Instructions for the task
Pick out the lines below that include the string "only".
begin
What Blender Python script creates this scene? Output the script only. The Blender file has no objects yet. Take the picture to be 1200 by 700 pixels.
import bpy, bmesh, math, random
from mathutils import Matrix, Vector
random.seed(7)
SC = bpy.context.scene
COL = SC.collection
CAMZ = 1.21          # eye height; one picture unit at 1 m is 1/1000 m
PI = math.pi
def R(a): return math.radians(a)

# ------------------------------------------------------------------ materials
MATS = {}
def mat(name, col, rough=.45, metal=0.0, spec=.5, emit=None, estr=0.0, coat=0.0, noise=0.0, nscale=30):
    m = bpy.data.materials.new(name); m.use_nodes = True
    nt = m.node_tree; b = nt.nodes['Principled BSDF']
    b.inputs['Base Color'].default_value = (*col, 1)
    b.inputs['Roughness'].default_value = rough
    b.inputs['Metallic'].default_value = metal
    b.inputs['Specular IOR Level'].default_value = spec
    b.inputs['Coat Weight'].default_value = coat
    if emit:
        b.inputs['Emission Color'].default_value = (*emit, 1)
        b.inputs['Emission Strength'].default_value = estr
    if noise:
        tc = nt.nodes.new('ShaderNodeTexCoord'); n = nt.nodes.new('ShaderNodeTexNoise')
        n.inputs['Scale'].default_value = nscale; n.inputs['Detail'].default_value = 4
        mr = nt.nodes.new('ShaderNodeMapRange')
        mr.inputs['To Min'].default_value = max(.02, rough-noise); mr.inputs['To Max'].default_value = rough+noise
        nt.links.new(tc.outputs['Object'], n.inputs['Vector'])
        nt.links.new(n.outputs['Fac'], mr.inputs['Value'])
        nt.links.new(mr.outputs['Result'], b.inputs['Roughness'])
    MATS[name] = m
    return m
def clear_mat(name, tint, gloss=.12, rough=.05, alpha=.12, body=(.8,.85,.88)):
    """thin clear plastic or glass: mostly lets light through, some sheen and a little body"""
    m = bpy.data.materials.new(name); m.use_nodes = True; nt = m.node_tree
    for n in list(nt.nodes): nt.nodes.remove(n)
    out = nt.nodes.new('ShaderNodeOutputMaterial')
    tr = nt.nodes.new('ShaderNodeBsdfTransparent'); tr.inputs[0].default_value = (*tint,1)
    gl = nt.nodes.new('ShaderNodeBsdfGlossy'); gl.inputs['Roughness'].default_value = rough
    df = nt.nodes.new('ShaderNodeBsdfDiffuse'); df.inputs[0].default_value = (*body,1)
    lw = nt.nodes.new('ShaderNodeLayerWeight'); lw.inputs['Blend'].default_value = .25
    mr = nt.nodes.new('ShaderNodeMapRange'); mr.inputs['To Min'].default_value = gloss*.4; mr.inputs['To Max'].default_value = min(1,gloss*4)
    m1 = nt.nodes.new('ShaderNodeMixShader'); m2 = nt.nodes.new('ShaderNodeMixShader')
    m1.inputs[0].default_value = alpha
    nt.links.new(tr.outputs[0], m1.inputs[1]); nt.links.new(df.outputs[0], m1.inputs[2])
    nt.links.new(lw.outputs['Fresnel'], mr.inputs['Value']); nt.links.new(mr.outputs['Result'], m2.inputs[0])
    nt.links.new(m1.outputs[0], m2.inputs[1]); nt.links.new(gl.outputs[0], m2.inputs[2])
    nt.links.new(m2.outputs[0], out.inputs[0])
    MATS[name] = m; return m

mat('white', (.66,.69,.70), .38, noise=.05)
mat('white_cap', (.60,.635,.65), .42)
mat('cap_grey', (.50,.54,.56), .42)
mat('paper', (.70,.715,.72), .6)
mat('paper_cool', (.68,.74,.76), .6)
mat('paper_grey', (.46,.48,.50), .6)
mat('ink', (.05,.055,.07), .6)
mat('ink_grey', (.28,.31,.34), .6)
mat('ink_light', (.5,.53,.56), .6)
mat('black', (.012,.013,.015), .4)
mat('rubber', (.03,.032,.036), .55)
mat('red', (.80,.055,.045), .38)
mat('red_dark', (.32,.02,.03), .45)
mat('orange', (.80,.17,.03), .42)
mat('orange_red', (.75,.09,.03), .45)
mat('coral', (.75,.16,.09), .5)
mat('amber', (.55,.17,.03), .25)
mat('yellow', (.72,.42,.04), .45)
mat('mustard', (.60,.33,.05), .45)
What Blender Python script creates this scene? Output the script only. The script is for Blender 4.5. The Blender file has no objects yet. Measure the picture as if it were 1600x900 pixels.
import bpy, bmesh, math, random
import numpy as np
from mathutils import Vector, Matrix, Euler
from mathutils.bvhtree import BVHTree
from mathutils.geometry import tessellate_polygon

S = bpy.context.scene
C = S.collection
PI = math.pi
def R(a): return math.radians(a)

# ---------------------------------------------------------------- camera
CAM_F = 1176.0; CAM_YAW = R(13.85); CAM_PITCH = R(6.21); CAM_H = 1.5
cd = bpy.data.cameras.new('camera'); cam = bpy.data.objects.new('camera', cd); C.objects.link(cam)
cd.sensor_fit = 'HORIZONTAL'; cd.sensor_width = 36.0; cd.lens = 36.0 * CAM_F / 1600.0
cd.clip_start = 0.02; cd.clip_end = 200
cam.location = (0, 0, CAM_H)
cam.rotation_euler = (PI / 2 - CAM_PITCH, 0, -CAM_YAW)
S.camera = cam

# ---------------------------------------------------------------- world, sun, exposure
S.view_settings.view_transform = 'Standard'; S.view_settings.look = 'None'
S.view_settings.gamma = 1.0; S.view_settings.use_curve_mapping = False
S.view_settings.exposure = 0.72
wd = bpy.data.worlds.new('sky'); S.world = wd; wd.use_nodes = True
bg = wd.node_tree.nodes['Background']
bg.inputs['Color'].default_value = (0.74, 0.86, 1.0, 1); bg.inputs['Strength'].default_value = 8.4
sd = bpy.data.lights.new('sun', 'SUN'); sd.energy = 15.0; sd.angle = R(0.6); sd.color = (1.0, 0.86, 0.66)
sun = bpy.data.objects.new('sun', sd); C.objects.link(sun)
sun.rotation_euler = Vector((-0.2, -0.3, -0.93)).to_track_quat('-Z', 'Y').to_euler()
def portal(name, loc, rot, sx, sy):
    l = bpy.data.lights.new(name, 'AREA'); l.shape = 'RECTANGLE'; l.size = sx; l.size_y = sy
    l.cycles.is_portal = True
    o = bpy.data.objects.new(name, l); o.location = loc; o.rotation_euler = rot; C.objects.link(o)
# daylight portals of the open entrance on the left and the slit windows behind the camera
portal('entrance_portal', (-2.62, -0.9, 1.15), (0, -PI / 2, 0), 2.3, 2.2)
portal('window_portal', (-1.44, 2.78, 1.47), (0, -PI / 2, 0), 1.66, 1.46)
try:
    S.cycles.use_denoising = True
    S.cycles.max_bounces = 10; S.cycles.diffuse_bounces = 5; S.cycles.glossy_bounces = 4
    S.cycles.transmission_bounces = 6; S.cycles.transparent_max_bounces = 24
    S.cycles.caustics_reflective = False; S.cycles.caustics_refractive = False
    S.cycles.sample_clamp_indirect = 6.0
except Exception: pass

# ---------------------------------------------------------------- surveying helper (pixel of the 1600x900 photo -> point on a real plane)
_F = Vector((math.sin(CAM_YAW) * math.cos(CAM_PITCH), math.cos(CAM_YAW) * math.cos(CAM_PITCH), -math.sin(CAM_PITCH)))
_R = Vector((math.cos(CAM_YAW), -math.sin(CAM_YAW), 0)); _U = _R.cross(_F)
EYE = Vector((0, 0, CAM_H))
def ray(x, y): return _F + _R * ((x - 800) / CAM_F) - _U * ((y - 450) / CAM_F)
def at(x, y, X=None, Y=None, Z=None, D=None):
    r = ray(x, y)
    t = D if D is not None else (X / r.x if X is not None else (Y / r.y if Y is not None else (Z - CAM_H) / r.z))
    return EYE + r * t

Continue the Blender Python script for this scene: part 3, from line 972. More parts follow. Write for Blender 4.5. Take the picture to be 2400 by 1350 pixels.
end
Response to the exercise
What Blender Python script creates this scene? Output the script only. The Blender file has no objects yet. Take the picture to be 1200 by 700 pixels.
What Blender Python script creates this scene? Output the script only. The script is for Blender 4.5. The Blender file has no objects yet. Measure the picture as if it were 1600x900 pixels.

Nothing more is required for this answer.